Cloudflare reports neutralizing the largest hyper‑volumetric distributed denial‑of‑service (DDoS) attack observed to date, with peak bandwidth hitting 11.5 Tbps and throughput reaching 5.1 billion packets per second (pps). The UDP flood lasted roughly 35 seconds, delivering a short but extreme burst aimed at exhausting both transit capacity and network processing planes.
Record DDoS dimensions: bandwidth, packet rate, and traffic sources
Over recent weeks, Cloudflare says it has mitigated hundreds of hyper‑volumetric events, with the most powerful peaking at 11.5 Tbps. The vector was a UDP flood, a connectionless barrage that does not require session setup and is difficult to filter at line rate.
According to the company, traffic originated from subnets associated with multiple cloud and IoT providers; Google Cloud was named among observed sources. Cloudflare plans to publish a detailed post‑incident analysis with additional technical indicators.
bps vs pps: what each metric means in DDoS operations
Bits per second (bps) measures raw bandwidth pressure—an attacker’s ability to fill the pipe and saturate links, cross‑connects, and peering edges. Packets per second (pps) reflects the stress on the data plane and control plane: CPU cycles, route lookups, state tables, and queueing within routers, switches, load balancers, and servers.
When an attack combines very high bps and very high pps, defenders must simultaneously preserve capacity and maintain packet processing. This dual stress profile often forces traffic offload to scrubbing centers, aggressive rate limits, and rapid BGP‑based rerouting to protect core infrastructure.
Attack mechanics: why UDP floods scale so quickly
UDP is connectionless and commonly permits source spoofing, which lets adversaries generate large streams that evade stateful checks. Campaigns frequently blend direct attack traffic from cloud compute with IoT botnets for scale and geographic spread, raising both bps and pps.
While Cloudflare has not disclosed the exact techniques for this incident, the industry routinely sees reflective/amplification abuse of exposed UDP services—such as DNS, NTP, CLDAP, and Memcached—to multiply attacker output. The combination of on‑demand cloud bandwidth and persistent IoT nodes enables short, destructive spikes that complicate geofencing and static filtering.
2025 trendline: records fall faster, defenses are stress‑tested
The new peak builds on a rapid escalation. In June 2025, Cloudflare observed a 7.3 Tbps attack against an unnamed hosting provider—about 12% above the previous January record of 5.6 Tbps. That 45‑second surge moved roughly 37.4 TB of data.
Cloudflare’s Q1 2025 DDoS report notes 21.3 million attacks aimed at customers over the prior year, plus more than 6.6 million attacks targeting the company’s own infrastructure.
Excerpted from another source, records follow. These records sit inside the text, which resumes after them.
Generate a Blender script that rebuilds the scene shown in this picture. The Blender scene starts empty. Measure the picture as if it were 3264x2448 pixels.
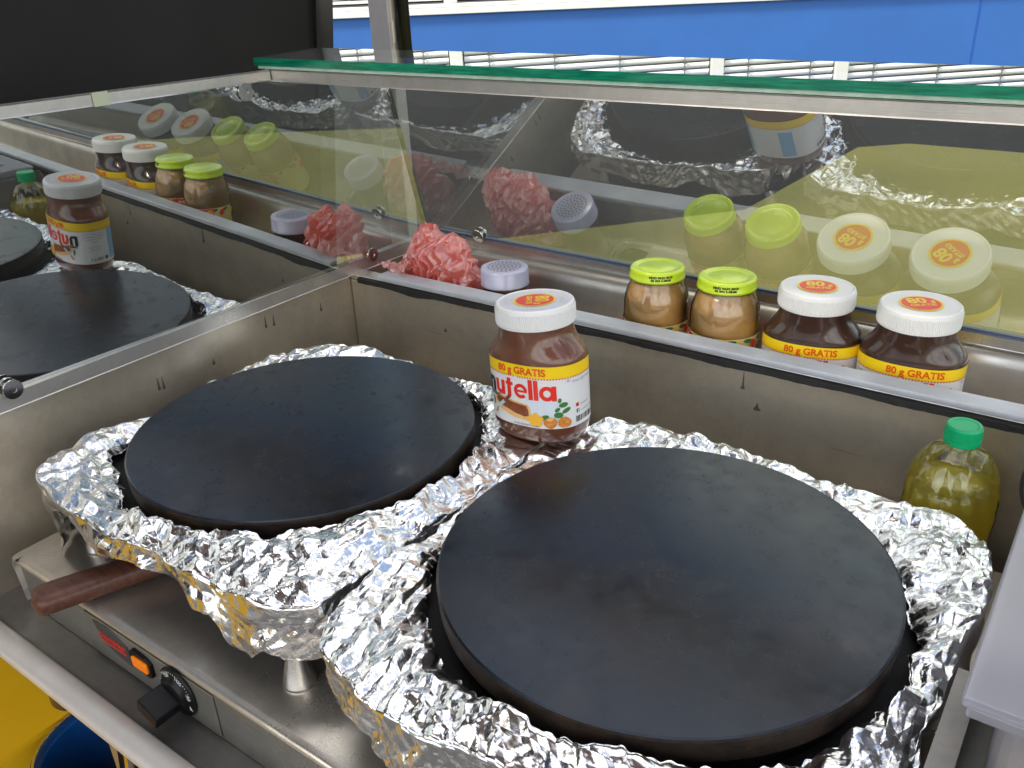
import bpy, bmesh, math, random
import numpy as np
from mathutils import Vector, Matrix
from math import sin, cos, pi, radians, atan2, sqrt

scn = bpy.context.scene
COL = scn.collection

# ------------------------------------------------------------------ camera
cam_data = bpy.data.cameras.new("camera")
cam = bpy.data.objects.new("camera", cam_data)
COL.objects.link(cam)
CAMLOC = Vector((0.84681, -0.78366, 0.47852))
RX = Vector((0.81196776, 0.58248546, -0.03767029))
RD = Vector((0.22619891, -0.37349528, -0.89963066))
RF = Vector((-0.53809145, 0.72195011, -0.4350237))
m = Matrix.Identity(4)
for i in range(3):
    m[i][0] = RX[i]; m[i][1] = -RD[i]; m[i][2] = -RF[i]; m[i][3] = CAMLOC[i]
cam.matrix_world = m
cam_data.sensor_width = 36.0
cam_data.lens = 2773.05 / 3264.0 * 36.0
cam_data.clip_start = 0.01
cam_data.clip_end = 500.0
scn.camera = cam

# ------------------------------------------------------------------ light
SUN_EL, SUN_AZ = 48.0, 205.0        # azimuth measured clockwise from +y
world = bpy.data.worlds.new("World")
scn.world = world
world.use_nodes = True
wn, wl = world.node_tree.nodes, world.node_tree.links
bgn = wn["Background"]
sky = wn.new("ShaderNodeTexSky")
sky.sky_type = 'NISHITA'
sky.sun_disc = False
sky.sun_elevation = radians(SUN_EL)
sky.sun_rotation = radians(SUN_AZ)
sky.air_density = 1.0
sky.dust_density = 0.8
# warm white clouds added to the sky to whiten the foil and neutralise blue
tc = wn.new("ShaderNodeTexCoord")
cn = wn.new("ShaderNodeTexNoise"); cn.inputs["Scale"].default_value = 2.3
cn.inputs["Detail"].default_value = 6; cn.inputs["Roughness"].default_value = 0.55
cr = wn.new("ShaderNodeValToRGB")
cr.color_ramp.elements[0].position = 0.45; cr.color_ramp.elements[0].color = (0, 0, 0, 1)
cr.color_ramp.elements[1].position = 0.66; cr.color_ramp.elements[1].color = (1, 1, 1, 1)
mixc = wn.new("ShaderNodeMix"); mixc.data_type = 'RGBA'
mixc.inputs[7].default_value = (13.5, 12.4, 11.0, 1)
wl.new(tc.outputs["Generated"], cn.inputs["Vector"])
wl.new(cn.outputs["Fac"], cr.inputs["Fac"])
wl.new(cr.outputs["Color"], mixc.inputs[0])
wl.new(sky.outputs["Color"], mixc.inputs[6])
wl.new(mixc.outputs[2], bgn.inputs["Color"])
bgn.inputs["Strength"].default_value = 0.135

sun_d = bpy.data.lights.new("sun", 'SUN')
sun_d.energy = 2.2
sun_d.angle = radians(11)
sun_d.color = (1.0, 0.93, 0.82)
sun = bpy.data.objects.new("sun", sun_d)
COL.objects.link(sun)
sd = Vector((sin(radians(SUN_AZ)) * cos(radians(SUN_EL)), cos(radians(SUN_AZ)) * cos(radians(SUN_EL)), sin(radians(SUN_EL))))
sun.rotation_euler = sd.to_track_quat('Z', 'Y').to_euler()

scn.view_settings.view_transform = 'Standard'
scn.view_settings.look = 'None'
scn.view_settings.exposure = 1.1
scn.view_settings.gamma = 1.0
scn.render.engine = 'CYCLES'
scn.cycles.max_bounces = 12
scn.cycles.transparent_max_bounces = 16
scn.cycles.transmission_bounces = 10

# ------------------------------------------------------------------ materials
def new_mat(name):
    mt = bpy.data.materials.new(name); mt.use_nodes = True
    return mt, mt.node_tree.nodes, mt.node_tree.links, mt.node_tree.nodes["Principled BSDF"]

def mat(name, col, rough=0.5, metal=0.0, coat=0.0, noise=0.0, nscale=40.0, bump=0.0, bscale=200.0,
        spec=0.5, col2=None, rvar=0.0, stretch=(1, 1, 1), sss=0.0, trans=0.0, ior=1.45, emit=None):
    mt, n, l, b = new_mat(name)
    b.inputs["Base Color"].default_value = (*col, 1)
    b.inputs["Roughness"].default_value = rough
    b.inputs["Metallic"].default_value = metal
    b.inputs["Coat Weight"].default_value = coat
    b.inputs["Coat Roughness"].default_value = 0.04
    b.inputs["Specular IOR Level"].default_value = spec
    b.inputs["IOR"].default_value = ior
    b.inputs["Transmission Weight"].default_value = trans
    if sss:
        b.inputs["Subsurface Weight"].default_value = sss
        b.inputs["Subsurface Radius"].default_value = (0.01, 0.006, 0.004)
    tcn = n.new("ShaderNodeTexCoord"); mp = n.new("ShaderNodeMapping")
    mp.inputs["Scale"].default_value = stretch
    l.new(tcn.outputs["Object"], mp.inputs["Vector"])
    if noise or rvar:
        nz = n.new("ShaderNodeTexNoise"); nz.inputs["Scale"].default_value = nscale
        nz.inputs["Detail"].default_value = 6; nz.inputs["Roughness"].default_value = 0.6
        l.new(mp.outputs["Vector"], nz.inputs["Vector"])
    if noise:
        mx = n.new("ShaderNodeMix"); mx.data_type = 'RGBA'
        c2 = col2 if col2 else tuple(c * (1 - noise) for c in col)
        mx.inputs[6].default_value = (*col, 1); mx.inputs[7].default_value = (*c2, 1)
        rp = n.new("ShaderNodeMapRange"); rp.inputs[1].default_value = 0.35; rp.inputs[2].default_value = 0.7
        l.new(nz.outputs["Fac"], rp.inputs[0]); l.new(rp.outputs[0], mx.inputs[0])
        l.new(mx.outputs[2], b.inputs["Base Color"])
    if rvar:
        rr = n.new("ShaderNodeMapRange"); rr.inputs[1].default_value = 0.3; rr.inputs[2].default_value = 0.7
        rr.inputs[3].default_value = max(0.02, rough - rvar); rr.inputs[4].default_value = min(1, rough + rvar)
        l.new(nz.outputs["Fac"], rr.inputs[0]); l.new(rr.outputs[0], b.inputs["Roughness"])
    if bump:
        bn = n.new("ShaderNodeTexNoise"); bn.inputs["Scale"].default_value = bscale; bn.inputs["Detail"].default_value = 4
        l.new(mp.outputs["Vector"], bn.inputs["Vector"])
        bp = n.new("ShaderNodeBump"); bp.inputs["Strength"].default_value = bump; bp.inputs["Distance"].default_value = 0.002
        l.new(bn.outputs["Fac"], bp.inputs["Height"]); l.new(bp.outputs["Normal"], b.inputs["Normal"])
    if emit:
        b.inputs["Emission Color"].default_value = (*emit[0], 1); b.inputs["Emission Strength"].default_value = emit[1]
    return mt

def steel(name, col=(0.62, 0.57, 0.50), rough=0.33, stretch=(3, 3, 60), bump=0.06, scr=True, wavy=0.25):
    mt, n, l, b = new_mat(name)
    b.inputs["Metallic"].default_value = 0.82
    tcn = n.new("ShaderNodeTexCoord")
    mp = n.new("ShaderNodeMapping"); mp.inputs["Scale"].default_value = stretch
    l.new(tcn.outputs["Object"], mp.inputs["Vector"])
    br = n.new("ShaderNodeTexNoise"); br.inputs["Scale"].default_value = 25; br.inputs["Detail"].default_value = 5
    l.new(mp.outputs["Vector"], br.inputs["Vector"])
    st = n.new("ShaderNodeTexNoise"); st.inputs["Scale"].default_value = 7; st.inputs["Detail"].default_value = 8
    st.inputs["Roughness"].default_value = 0.7
    l.new(tcn.outputs["Object"], st.inputs["Vector"])
    mr = n.new("ShaderNodeMapRange"); mr.inputs[1].default_value = 0.4; mr.inputs[2].default_value = 0.72
    l.new(st.outputs["Fac"], mr.inputs[0])
    mx = n.new("ShaderNodeMix"); mx.data_type = 'RGBA'
    mx.inputs[6].default_value = (*col, 1); mx.inputs[7].default_value = (*(c * 0.62 for c in col), 1)
    l.new(mr.outputs[0], mx.inputs[0]); l.new(mx.outputs[2], b.inputs["Base Color"])
    sc = n.new("ShaderNodeMapping"); sc.inputs["Rotation"].default_value = (0.5, 0.35, 0.4); sc.inputs["Scale"].default_value = (3, 90, 60)
    l.new(tcn.outputs["Object"], sc.inputs["Vector"])
    sn = n.new("ShaderNodeTexNoise"); sn.inputs["Scale"].default_value = 3.5; sn.inputs["Detail"].default_value = 2
    l.new(sc.outputs["Vector"], sn.inputs["Vector"])
    sr = n.new("ShaderNodeMapRange"); sr.inputs[1].default_value = 0.70; sr.inputs[2].default_value = 0.74
    l.new(sn.outputs["Fac"], sr.inputs[0])
    ms = n.new("ShaderNodeMix"); ms.data_type = 'RGBA'; ms.inputs[7].default_value = (*(c * 0.72 for c in col), 1)
    l.new(sr.outputs[0], ms.inputs[0]); l.new(mx.outputs[2], ms.inputs[6]); l.new(ms.outputs[2], b.inputs["Base Color"])
    r2 = n.new("ShaderNodeMapRange"); r2.inputs[1].default_value = 0.3; r2.inputs[2].default_value = 0.7
    r2.inputs[3].default_value = rough - 0.06; r2.inputs[4].default_value = rough + 0.14
    l.new(st.outputs["Fac"], r2.inputs[0]); l.new(r2.outputs[0], b.inputs["Roughness"])
    bp = n.new("ShaderNodeBump"); bp.inputs["Strength"].default_value = bump; bp.inputs["Distance"].default_value = 0.002
    l.new(br.outputs["Fac"], bp.inputs["Height"])
    lastn = bp
    if scr:
        ds = n.new("ShaderNodeTexNoise"); ds.inputs["Scale"].default_value = 9; ds.inputs["Detail"].default_value = 2
        l.new(tcn.outputs["Object"], ds.inputs["Vector"])
        bp2 = n.new("ShaderNodeBump"); bp2.inputs["Strength"].default_value = wavy; bp2.inputs["Distance"].default_value = 0.004
        l.new(ds.outputs["Fac"], bp2.inputs["Height"]); l.new(bp.outputs["Normal"], bp2.inputs["Normal"])
        lastn = bp2
    l.new(lastn.outputs["Normal"], b.inputs["Normal"])
    return mt

def pane_mat(name, fac, tint, rough=0.0, fres=None, dust=0.0):
    mt, n, l, b = new_mat(name)
    out = n["Material Output"]
    tr = n.new("ShaderNodeBsdfTransparent"); tr.inputs["Color"].default_value = (*tint, 1)
    gl = n.new("ShaderNodeBsdfGlossy"); gl.inputs["Roughness"].default_value = rough
    gl.inputs["Color"].default_value = (0.97, 1.0, 0.97, 1)
    mx = n.new("ShaderNodeMixShader")
    if fres:
        fr = n.new("ShaderNodeFresnel"); fr.inputs["IOR"].default_value = fres
        ad = n.new("ShaderNodeMath"); ad.operation = 'MULTIPLY_ADD'; ad.use_clamp = True
        ad.inputs[1].default_value = 1.0; ad.inputs[2].default_value = fac
        l.new(fr.outputs[0], ad.inputs[0]); l.new(ad.outputs[0], mx.inputs[0])
    else:
        mx.inputs[0].default_value = fac
    l.new(tr.outputs[0], mx.inputs[1]); l.new(gl.outputs[0], mx.inputs[2])
    last = mx
    if dust:
        df = n.new("ShaderNodeBsdfDiffuse"); df.inputs["Color"].default_value = (0.75, 0.75, 0.7, 1)
        nz = n.new("ShaderNodeTexNoise"); nz.inputs["Scale"].default_value = 9; nz.inputs["Detail"].default_value = 5
        t2 = n.new("ShaderNodeTexCoord"); l.new(t2.outputs["Object"], nz.inputs["Vector"])
        ml = n.new("ShaderNodeMath"); ml.operation = 'MULTIPLY'; ml.inputs[1].default_value = dust
        l.new(nz.outputs["Fac"], ml.inputs[0])
        m2 = n.new("ShaderNodeMixShader"); l.new(ml.outputs[0], m2.inputs[0])
        l.new(mx.outputs[0], m2.inputs[1]); l.new(df.outputs[0], m2.inputs[2]); last = m2
    l.new(last.outputs[0], out.inputs["Surface"])
    return mt

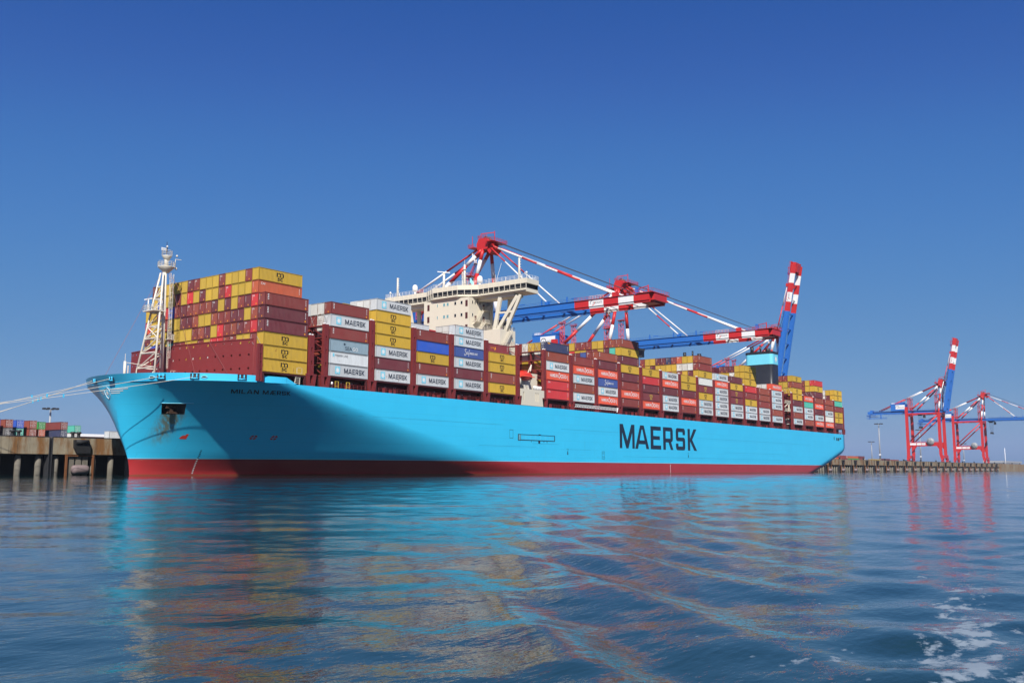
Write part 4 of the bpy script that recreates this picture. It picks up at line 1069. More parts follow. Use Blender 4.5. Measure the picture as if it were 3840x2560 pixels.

The figures reinforce a steady rise in frequency and intensity, driven by automation, inexpensive compute, and globally distributed bandwidth.
Practical DDoS risk reduction: architecture and operational readiness
Distribute and absorb. Use Anycast and globally distributed scrubbing centers to dissipate regional spikes and keep attack traffic closer to its source.
Automate detection and control. Apply behavioral anomaly detection, adaptive rate limiting, protocol/port enforcement, and proactive filtering of malformed or spoofed packets.
Engineer for failure modes. Prepare BGP RTBH/blackholing, traffic diversion to scrubbing providers, and pre‑vetted reroute playbooks for rapid cutover under load.
Harden UDP services. Disable unused ports, limit responses, and tighten server configs. Encourage ISPs and hosting providers to implement BCP 38/84 egress filtering to reduce spoofed packets at the source.
Test and rehearse. Maintain an up‑to‑date asset inventory, run stress tests, measure pps and bps limits in real time, and conduct regular incident‑response exercises with clear escalation paths to upstream carriers and cloud providers.
The 11.5 Tbps milestone confirms a shift toward brief, ultra‑intense DDoS bursts designed to overwhelm both links and packet processing. Organizations that depend on online services should revisit threat models, pre‑negotiate mitigation with providers, and validate that routing, capacity, and runbooks are prepared for hyper‑volumetric spikes. Monitor for Cloudflare’s forthcoming technical report and use its findings to fine‑tune controls, tighten UDP exposure, and raise operational readiness.